He says there is a short window of opportunity to invest and make progress.

Strategies that are incomplete will not attract investment and if you can’t invest in them then you can’t move forward.

“Without clear strategy and capacity to implement change this country will go backwards,” Jager told the E Tipu Boma Agri Summit in Christchurch.

“We do need new industry, new billion-dollar business, to drive this (primary industries) sector forward.

“From $48 billion in exports to $85b by 2050, if we can grow the sector by 2% annually – there is no other $37b prize.

“We know the politics of environmental excellence and licence to operate, we have four drivers of success.”
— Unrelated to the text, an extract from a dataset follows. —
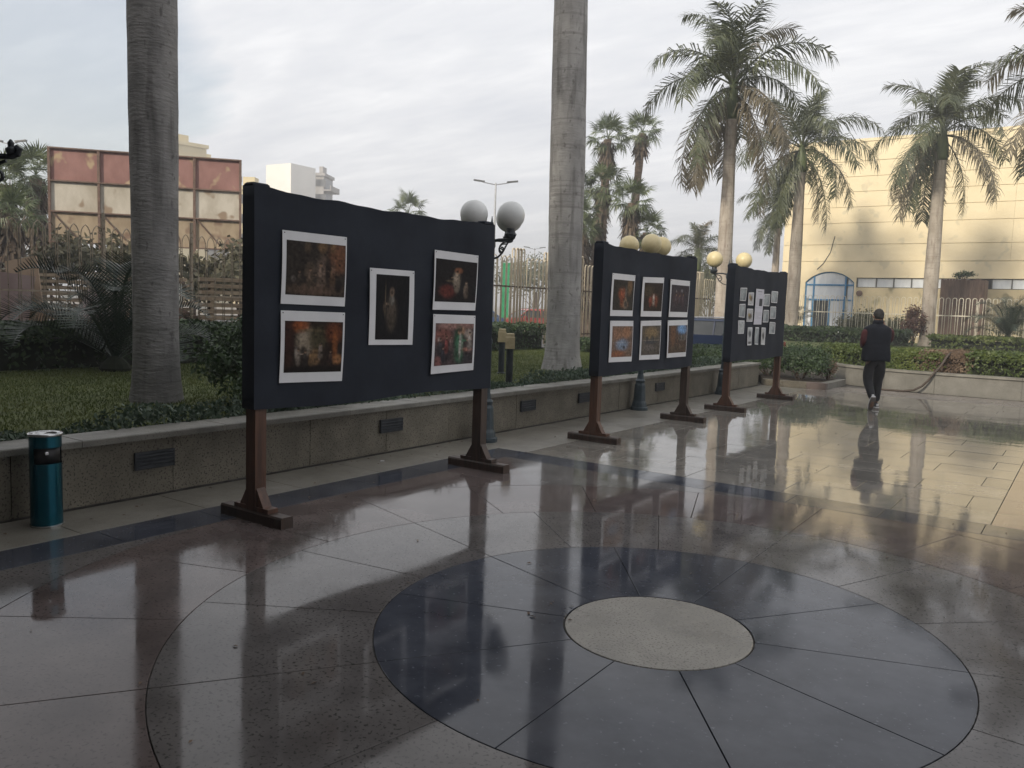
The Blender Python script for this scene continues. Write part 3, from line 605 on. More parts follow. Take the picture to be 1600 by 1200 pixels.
# ash bin
b = thing('ash_bin', 'shiny teal metal cylinder bin with ash tray top by the planter wall', 'bin', (-4.31, -1.09, .002))
r_ = .105
MB().lathe([(r_, .012), (r_, .46)], 32, cap=False).build('body', 'teal', b, smooth=True)
MB().lathe([(r_, .575), (r_, .655)], 32, cap=False).build('collar', 'teal', b, smooth=True)
ob = MB(); n = 24
for (a0, a1, nm) in ((R(80), R(290), 'teal'),):
    vs = []; fs = []
    for i in range(n+1):
        t = a0+(a1-a0)*i/n; vs += [(r_*math.cos(t), r_*math.sin(t), .46), (r_*math.cos(t), r_*math.sin(t), .575)]
    ob.add(vs, [(2*i, 2*i+2, 2*i+3, 2*i+1) for i in range(n)])
ob.build('opening_surround', 'teal', b, smooth=True)
MB().lathe([(.092, .45), (.092, .58)], 24).build('inner_liner', 'black', b, smooth=True)
MB().lathe([(.112, .655), (.116, .665), (.112, .675), (.085, .672), (.075, .655), (.07, .648)], 32).build('top_rim', 'steel', b, smooth=True)
MB().lathe([(.068, .650), (.066, .654)], 20).build('ash_sand', 'ash', b)
MB().lathe([(.11, 0), (.11, .012), (.104, .014)], 28).build('base_ring', 'steel', b)
MB().cbox(.088, .104, -.05, -.028, .53, .55).build('glint_chip', 'steel', b)  # small bright chip added for the glint at the opening
# louvred wall lights
for i, (yy, lb) in enumerate(((-.08, 'louvred wall light in the planter wall between teal bin and nearest board'), (2.78, 'louvred wall light seen beneath the nearest board'), (5.52, 'louvred wall light just right of the white globe lamp'),
                              (7.08, 'louvred wall light in the planter wall left of the middle board'), (9.79, 'louvred wall light in the planter wall under the middle board right side'))):
    f = thing('wall_light', lb, 'wall light', (-4.598, yy, .31), 0, 'louvred lights set in the planter wall')
    MB().box(0, .018, -.175, .175, -.072, .072).build('housing', 'fixture', f)
    for s in (-1, 1): MB().box(.018, .03, s*.172-.006, s*.172+.006, -.074, .074).build('frame', 'fixture', f)
    for s in (-1, 1): MB().box(.018, .03, -.166, .166, s*.068-.006, s*.068+.006).build('frame', 'fixture', f)
    for k_ in range(4):
        z = -.045+k_*.03
        MB().add([(.018, -.165, z), (.034, -.165, z-.012), (.034, .165, z-.012), (.018, .165, z), (.018, -.165, z+.005), (.034, -.165, z-.007), (.034, .165, z-.007), (.018, .165, z+.005)],
                 [(0, 3, 2, 1), (4, 5, 6, 7), (0, 1, 5, 4), (1, 2, 6, 5), (2, 3, 7, 6), (3, 0, 4, 7)]).build('louvre', 'fixture', f)
# bits of litter
tag(MB().box(-.02, .02, -.012, .012, 0, .008).build('paper_scrap', 'paper', None, (-4.28, 2.33, .002), rot=(0, 0, .5)), 'tiny white paper scrap on the paving beside the planter wall', 'litter')
# garden bollard lights
MT['sandstone'] = mk('sandstone', (.42, .34, .20), (.55, .46, .29), 9, .7, bump=.002)
for (x, y, z0, h, lb) in ((-5.73, 6.66, .45, .80, 'black bollard light with sandstone head on the lawn beside nearest board'), (-7.0, 8.2, .44, .82, 'smaller-looking sandstone-headed bollard light behind the first one'), (-7.3, 3.55, .44, .75, 'sandstone bollard head half hidden in the bush left of nearest board')):
    f = thing('bollard_light', lb, 'bollard', (x, y, z0), R(35), 'bollard lights on the shaded lawn')
    MB().lathe([(.075, 0), (.075, .02), (.055, .03), (.055, h-.24)], 16).build('post', 'iron', f)
    MB().cbox(-.075, .075, -.075, .075, h-.24, h-.05, .01).build('head', 'sandstone', f)
    MB().cbox(-.065, .065, -.065, .065, h-.048, h, .01).build('cap', 'sandstone', f)
# hose over the back wall
MT['hose'] = mk('hose', (.045, .032, .024), (.08, .06, .045), 20, .6)
hp = [(-2.35, 16.70, .02), (-2.0, 16.69, .022), (-1.72, 16.70, .024), (-1.5, 16.71, .06), (-1.34, 16.73, .16), (-1.22, 16.75, .30), (-1.14, 16.76, .44), (-1.08, 16.80, .52), (-1.0, 16.95, .66), (-.92, 17.05, .85), (-.86, 17.2, .95)]
hs = MB().tube(hp, .024, 8).build('garden_hose', 'hose', smooth=True)
tag(hs, 'dark garden hose drooping over the curved wall onto the paving', 'hose')

# ================================================================== PALMS
def frond(Lr, e0, e1, p, seed, nl=70, ll=.78, wl=.044, plume=.9, hang=.5):
    """feather frond along +x: rachis bending from elevation e0 to e1, two ranks of narrow drooping leaflets"""
    r_ = np.random.default_rng(seed); n = 16
    u = np.linspace(0, 1, n+1); el = e0+(e1-e0)*u**p
    d = np.stack([np.cos(el), np.zeros(n+1), np.sin(el)], 1); pts = np.concatenate([[[0, 0, 0]], np.cumsum(d[:-1]*Lr/n, 0)])
    V = []; F = []
    # rachis: triangular strip
    for i in range(n+1):
        w = .045*(1-u[i]*.85); up = np.array([-d[i][2], 0, d[i][0]])
        V += [pts[i]+np.array([0, w, 0]), pts[i]-np.array([0, w, 0]), pts[i]-up*w*1.2]
    for i in range(n):
        a, b = i*3, i*3+3
        for j in range(3): F.append((a+j, a+(j+1) % 3, b+(j+1) % 3, b+j))
    for s in (-1, 1):
        for t in np.linspace(.14, .995, nl):
            t = min(.999, t+r_.uniform(-.006, .006)); i = min(int(t*n), n-1); fr = t*n-i
            p0 = pts[i]*(1-fr)+pts[i+1]*fr; dd = unit(d[i]*(1-fr)+d[i+1]*fr); up = np.array([-dd[2], 0, dd[0]])
            ln = ll*(.45+.75*math.sin(math.pi*min(1, .12+t*.80)))*r_.uniform(.8, 1.15)
            ph = r_.uniform(-plume, plume*.6)
            sd_ = np.array([0, s, 0])
            dr = unit(dd*(.45+.5*t)+sd_*math.cos(ph)+up*math.sin(ph)*.9)
            m1 = p0+dr*ln*.5; d2 = unit(dr+np.array([0, 0, -1])*hang*r_.uniform(.6, 1.5)); m2 = m1+d2*ln*.5
            wv = unit(np.cross(dr, up+sd_*.2))*wl*.5; o = len(V)
            V += [p0-wv*.6, p0+wv*.6, m1+wv, m1-wv, m2]
            F += [(o, o+1, o+2, o+3), (o+3, o+2, o+4, o+4)]
    V = np.array(V); me = bpy.data.meshes.new('frond')
    me.from_pydata(V.tolist(), [], [tuple(dict.fromkeys(f)) for f in F]); me.update(); return me
FR = {}
for key, a in dict(spear=(2.2, 86, 55, 1.6, .35, .3), up=(3.3, 76, -12, 1.7, .8, .5), mid=(3.5, 55, -55, 1.25, .9, .8), mid2=(3.6, 34, -76, 1.0, .9, 1.0), low=(3.7, 2, -86, .7, 1.0, 1.2), hang=(3.5, -35, -89, .6, 1.0, 1.2)).items():
    FR[key] = [frond(a[0], R(a[1]), R(a[2]), a[3], hash(key) % 97+s*7 if False else len(key)*13+s*7, plume=a[4], hang=a[5]) for s in range(2)]
FRM = {}
def frond_of(kind, v, mat):
    k_ = (kind, v, mat)
    if k_ not in FRM:
        me = FR[kind][v].copy(); me.materials.clear(); me.materials.append(MT[mat]); FRM[k_] = me
    return FRM[k_]
def trunk_mesh(h, r0, r1, bulge=.0, lean=(0, 0), n=22, rings=40, flare=.25, seed=0, wob=.01):
    r_ = random.Random(seed); mb = MB(); prof = []
    for i in range(rings+1):
        t = i/rings; z = t*h
        rad = r0+(r1-r0)*t+bulge*math.sin(math.pi*min(1, t*1.15))**2+flare*r0*math.exp(-t*h/.28)
        prof.append((rad*(1+r_.uniform(-wob, wob)), z, lean[0]*t**1.3*1.0, lean[1]*t**1.3))
    vs = [(x+r*math.cos(2*math.pi*j/n)*(1+.015*math.sin(3*j+z*2)), y+r*math.sin(2*math.pi*j/n), z) for r, z, x, y in prof for j in range(n)]
    fs = [(i*n+j, i*n+(j+1) % n, (i+1)*n+(j+1) % n, (i+1)*n+j) for i in range(rings) for j in range(n)]+[tuple(range(rings*n, (rings+1)*n))]
    return mb.add(vs, fs)
def royal_palm(x, y, z0, h, r0, r1, label, seed, lean=(0, 0), scale=1., dry=.4, mat='trunk_pale', shaft=1.3, counts=(1, 3, 4, 4, 5, 3), bulge=.03, crown=True):
    r_ = random.Random(seed)
    root = thing('royal_palm', label, 'palm tree', (x, y, z0), 0, 'royal palms around the plaza')
    trunk_mesh(h, r0, r1, bulge, lean, seed=seed).build('trunk', mat, root, smooth=True)
    if not crown: pass
    cx, cy = lean
    MB().lathe([(r1*1.02, -.05), (r1*1.25, .12), (r1*1.1, shaft*.5), (r1*.75, shaft*.85), (r1*.45, shaft+.1)], 16, (cx, cy, h)).build('crownshaft', 'shaft', root, smooth=True)
    ang = r_.uniform(0, 6.28); i = 0
    for kind, c in zip(('spear', 'up', 'mid', 'mid2', 'low', 'hang'), counts):
        for j in range(c):
            ang += 2.39996+r_.uniform(-.25, .25)
            lo = kind in ('low', 'hang')
            av = (ang-math.atan2(-3.97-y, 1.78-x)+math.pi) % (2*math.pi)-math.pi     # keep the trunk clear on the plaza side
            if lo and abs(av) < .55: ang += math.copysign(.6, av)
            m_ = 'frond_dry' if (r_.random() < (dry if lo else dry*.12)) else 'frond'
            zz_ = h+shaft*{'spear': 1.05, 'up': 1.0, 'mid': .95, 'mid2': .9, 'low': .82, 'hang': .72}[kind]
            o = link('frond', frond_of(kind, i % 2, m_), root, (cx, cy, zz_), (r_.uniform(-.25, .25), r_.uniform(-.12, .12), ang))
            s = scale*r_.uniform(.88, 1.1); o.scale = (s, s, s); i += 1
    return root
royal_palm(-7.13, 1.51,   .43, 9.5, .245, .235, 'thick grey palm trunk on the shaded lawn left of the nearest board', 21, (.0, -.05), mat='trunk', bulge=.025)
royal_palm(-6.88, 10.11, .43, 12.0, .33, .265, 'tall grey palm trunk on the lawn between the nearest and middle boards', 22, (-.21, -.04), mat='trunk_mid', bulge=.04)
royal_palm(-9.67, 25.86, .43, 8.35, .27, .20, 'tallest feathery palm with drooping dry fronds over the farthest board', 23, (-.10, .15), 1.08, .75, counts=(1, 4, 5, 5, 6, 5))
royal_palm(-11.12, 39.50, .43, 8.5, .32, .24, 'feathery palm in front of the left end of the yellow building', 24, (-.02, -.03), 1.15, .35, counts=(1, 4, 4, 5, 6, 5), mat='trunk_pale')
royal_palm(-4.51, 38.05, .43, 8.4, .30, .25, 'feathery palm standing in front of the middle of the yellow building', 25, (.0, -.05), 1.10, .5, counts=(1, 4, 5, 5, 6, 4))
royal_palm(.9, 30.2, .43, 8.3, .28, .22, 'palm whose drooping fronds reach in at the upper right edge', 26, (0, 0), 1.12, .6, counts=(1, 4, 5, 5, 6, 4))
royal_palm(-16.1, 51.9, 0, 7.4, .24, .20, 'thin pale palm at the left corner of the yellow building', 27, (0, 0), .9, .3, counts=(1, 2, 3, 3, 3, 2))
royal_palm(-18.8, 45.1, 0, 4.2, .24, .2, 'distant feathery palm seen between the middle and farthest boards', 28, (0, 0), .72, .5, counts=(1, 2, 4, 4, 4, 2))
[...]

Jager outlined these as: absolute commitment to environmental excellence; alignment of incentives, investment and policy to enable and accelerate innovation; sustaining the current strong natural foods position; and sustained leadership to realise potential in new sectors and markets. 

Referring to Well NZ – reframing NZ’s food sector opportunities, Jager pointed to the three drivers of change impacting food and fibre value chains as climate change, consumer needs and rapidly developing technology.

Well NZ describes the evolution of global food and fibre value chains, identifying risks and opportunities.

Jager says rapid change makes predicting the future impossible so getting the strategy right is important but increasing the capacity of the system to accelerate and support the rate of innovation is more important.

There is no silver bullet however the opportunity to enhance NZ’s existing system lies in growing the best, most nutritious natural foods that we can and at the same time looking for nutritional compounds to add value to both natural foods and precision fermented foods.

“We can build resilience into our natural food production system and identify opportunities within a modern food space and grow and innovate.

“The global food and wellbeing economies represent opportunities for NZ’s food and fibre sector – if we are prepared to embrace change.  

“Our competitors are investing and taking positions to adapt to global food system and technological change – NZ should be too,” he said.